Incorporation of Diverse Arctic Vegetation Types in a Land-Surface Model Improves Representation of Spatial Variability in Carbon Dynamics Across a Tundra Landscape
Authors
Bailey A. Murphy1* (murphyba@ornl.gov), Benjamin N. Sulman1, Fengming Yuan1, Verity G. Salmon1, Jitendra Kumar1, Colleen Iversen1, Sigrid Dengel2, Margaret S. Torn2
Institutions
1Oak Ridge National Laboratory, Oak Ridge, TN; 2Lawrence Berkeley National Laboratory, Berkeley, CA
URLs
Abstract
Earth system models (ESMs), particularly land surface components that simulate complex interactions between vegetation and the atmosphere, serve as essential tools for comprehending climate change. The Arctic is experiencing warming trends surpassing those observed elsewhere on Earth. Given the considerable carbon stored in permafrost that is susceptible to release with ongoing warming, permafrost thaw has the potential to significantly impact global carbon cycling and ecosystem-climate feedbacks. However, model predictions of climate change in Arctic regions are uncertain, in part due to challenges in capturing the complexity of Arctic ecosystems and the historically limited availability of observational data for model validation and calibration. Arctic ecosystems are typically represented in a highly simplified manner.

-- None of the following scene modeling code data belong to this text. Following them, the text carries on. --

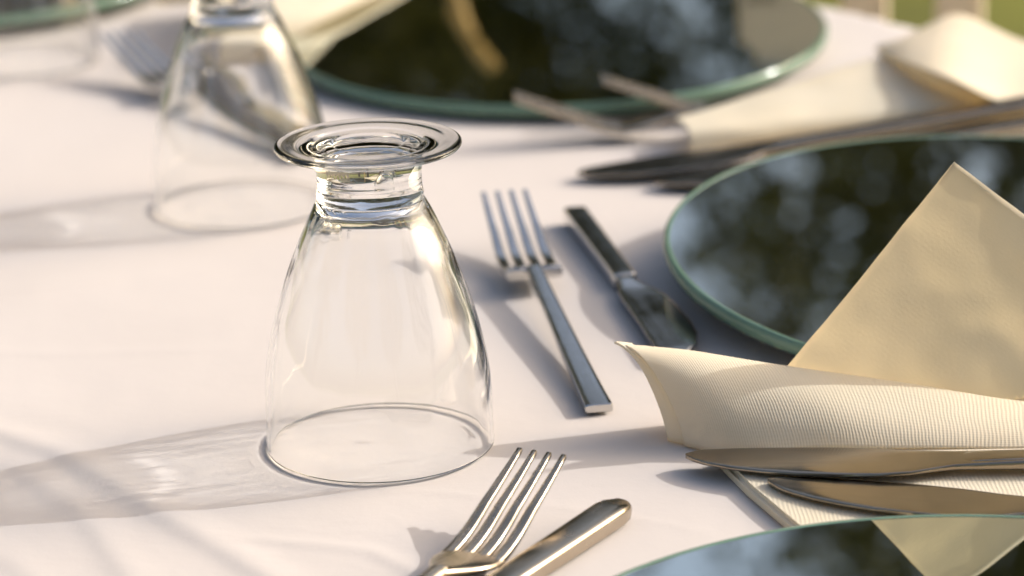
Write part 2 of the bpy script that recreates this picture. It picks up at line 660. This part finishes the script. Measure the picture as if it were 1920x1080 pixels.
def flat_fork(mat):
    """modern fork with a flat bar handle; origin under the handle end, tines towards +Y"""
    root = empty('fork')
    hs = []
    for i in range(13):
        t = i / 12
        s = t * 0.134
        hs.append((s, 0, 0.0020 + 0.0072 * t ** 1.3, lerp(0.0047, 0.0029, t ** 0.8), 0.0016, 7))
    hs.insert(0, (-0.0004, 0, 0.0020, 0.0042, 0.0012, 7))
    lofted('handle', hs, mat, root, 24, 30)
    lofted('head', [(0.1322, 0, 0.0086, 0.0098, 0.0010, 8), (0.1328, 0, 0.0080, 0.0106, 0.0024, 8), (0.1370, 0, 0.0074, 0.0107, 0.0022, 8), (0.1425, 0, 0.0068, 0.0107, 0.0014, 8), (0.1430, 0, 0.0068, 0.0105, 0.0010, 8)], mat, root, 32, 30)
    for k in range(4):
        x0 = (-1.5 + k) * 0.0059
        secs = []
        for i in range(12):
            t = i / 11
            s = 0.1415 + 0.064 * t
            z = 0.0068 - 0.0030 * math.sin(min(1, t * 2.0) * math.pi) * 0.5 + 0.0125 * t ** 1.7
            secs.append((s, x0 * (1 - 0.06 * t), z, lerp(0.0022, 0.0010, t ** 1.4), lerp(0.0014, 0.0007, t), 4))
        lofted('tine', secs, mat, root, 12, 40)
    return root


def classic_fork(mat):
    """rounded silver fork; origin under the handle end, tines towards +Y"""
    root = empty('fork')
    hs = []
    for i in range(19):
        t = i / 18
        s = t * 0.132
        w = lerp(0.0085, 0.0030, min(1, t * 1.25) ** 0.8)
        if t < 0.06:
            w *= 0.55 + 0.45 * t / 0.06
        z = 0.0022 + 0.0058 * math.sin(min(1, t * 1.05) * math.pi * 0.5) ** 2
        hs.append((s, 0, z, w, lerp(0.0012, 0.0022, t), 2.6))
    lofted('handle', hs, mat, root, 20, 60)
    hd = []
    for i in range(11):
        t = i / 10
        s = 0.130 + 0.024 * t
        w = lerp(0.0030, 0.0101, math.sin(min(1, t * 1.25) * math.pi / 2) ** 1.3)
        hd.append((s, 0, 0.0080 - 0.0041 * t ** 0.8, w, lerp(0.0022, 0.0013, t), 2.8))
    lofted('head', hd, mat, root, 28, 60)
    for k in range(4):
        x0 = (-1.5 + k) * 0.0052
        secs = []
        for i in range(13):
            t = i / 12
            s = 0.1515 + 0.049 * t
            z = 0.0040 - 0.0008 * math.sin(min(1, t * 2) * math.pi) + 0.0155 * t ** 1.25
            secs.append((s, x0 * (1 - 0.05 * t), z, lerp(0.0020, 0.0009, t ** 1.5), lerp(0.0012, 0.0008, t), 5.0))
        secs.append((0.2010, x0 * 0.95, secs[-1][2] + 0.0003, 0.0003, 0.0003, 2))
        lofted('tine', secs, mat, root, 14, 60)
    return root


def table_knife(mat_b, mat_h):
    """broad-bladed table knife; origin at the tip, handle towards +Y, spine on -X"""
    root = empty('knife')
    up_ = [(0.0, -0.0080), (0.002, -0.0105), (0.006, -0.0122), (0.014, -0.0130), (0.03, -0.0132), (0.055, -0.0120), (0.072, -0.0085), (0.086, -0.0060), (0.112, -0.0054)]
    lo_ = [(0.0, -0.0072), (0.002, -0.0040), (0.006, 0.0000), (0.014, 0.0050), (0.03, 0.0110), (0.055, 0.0142), (0.068, 0.0128), (0.082, 0.0070), (0.112, 0.0056)]

    def at(tab, s):
        for (a, b), (c, d) in zip(tab[:-1], tab[1:]):
            if s <= c:
                return lerp(b, d, (s - a) / (c - a))
        return tab[-1][1]
    secs = []
    for s in (0.0, 0.0012, 0.003, 0.006, 0.010, 0.016, 0.025, 0.035, 0.047, 0.06, 0.07, 0.078, 0.084, 0.090, 0.095, 0.100, 0.106, 0.112):
        u, l = at(up_, s), at(lo_, s)
        th = 0.0007 + 0.0011 * max(0, (s - 0.07) / 0.042)
        secs.append((s, (u + l) / 2, 0.0045, abs(l - u) / 2 + 0.0002, th, 7))
    lofted('blade', secs, mat_b, root, 24, 60)
    hs = [(0.084, 0, 0.0045, 0.0052, 0.0008, 3), (0.090, 0, 0.0045, 0.0056, 0.0017, 3.2)]
    for i in range(9):
        t = i / 8
        hs.append((0.096 + 0.122 * t, 0, 0.0045, lerp(0.0056, 0.0072, t), lerp(0.0019, 0.0026, t), 3.6))
    hs += [(0.2195, 0, 0.0045, 0.0060, 0.0032, 3), (0.2203, 0, 0.0045, 0.0040, 0.0020, 3)]
    lofted('handle', hs, mat_h, root, 24, 45)
    return root


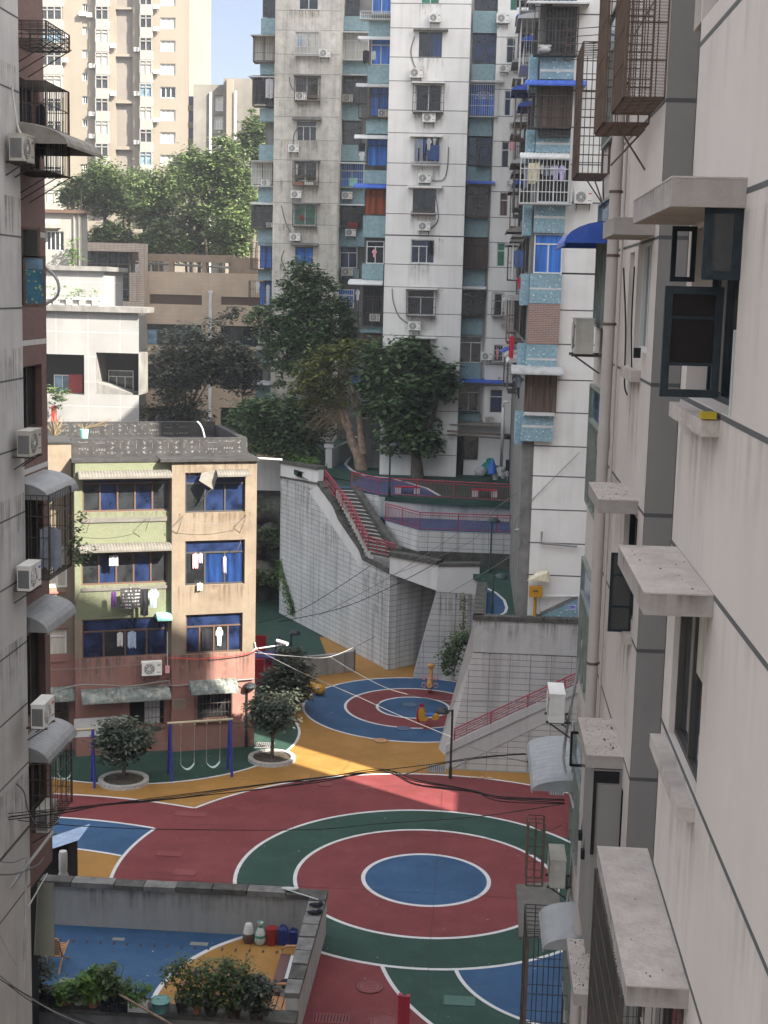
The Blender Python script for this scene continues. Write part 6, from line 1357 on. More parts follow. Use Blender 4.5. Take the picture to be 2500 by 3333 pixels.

For instance, the Energy Exascale Earth System Model (E3SM) divides Arctic vegetation into two plant functional types (PFTs): deciduous shrub or grass. Recent efforts have integrated diverse Arctic PFTs into the E3SM Land Model (ELM), leveraging the wealth of data from the Next-Generation Ecosystem Experiments (NGEE) Arctic to parameterize the additional PFTs. In this study, researchers conducted spatially explicit 100 × 100 m resolution simulations of vegetation and associated carbon dynamics at the NGEE Arctic Council study site on Alaska’s Seward Peninsula, using ELM configured with the improved representation of Arctic vegetation.
Comparison of model predictions with observational data (e.g., eddy covariance flux tower, airborne hyperspectral remote sensing, and machine learning–based plant community characterization) reveals that the refined PFT representation produced more realistic spatial patterns of tundra vegetation biomass and land-atmosphere exchanges compared to the original model. Variability in vegetation biomass and productivity across the tundra landscape was much higher when incorporating multiple tundra plant growth forms. Results demonstrate that enhanced model representation of the diversity of Arctic vegetation can provide a more robust predictive understanding of carbon dynamics across tundra landscapes, facilitating regional to pan-Arctic scaling.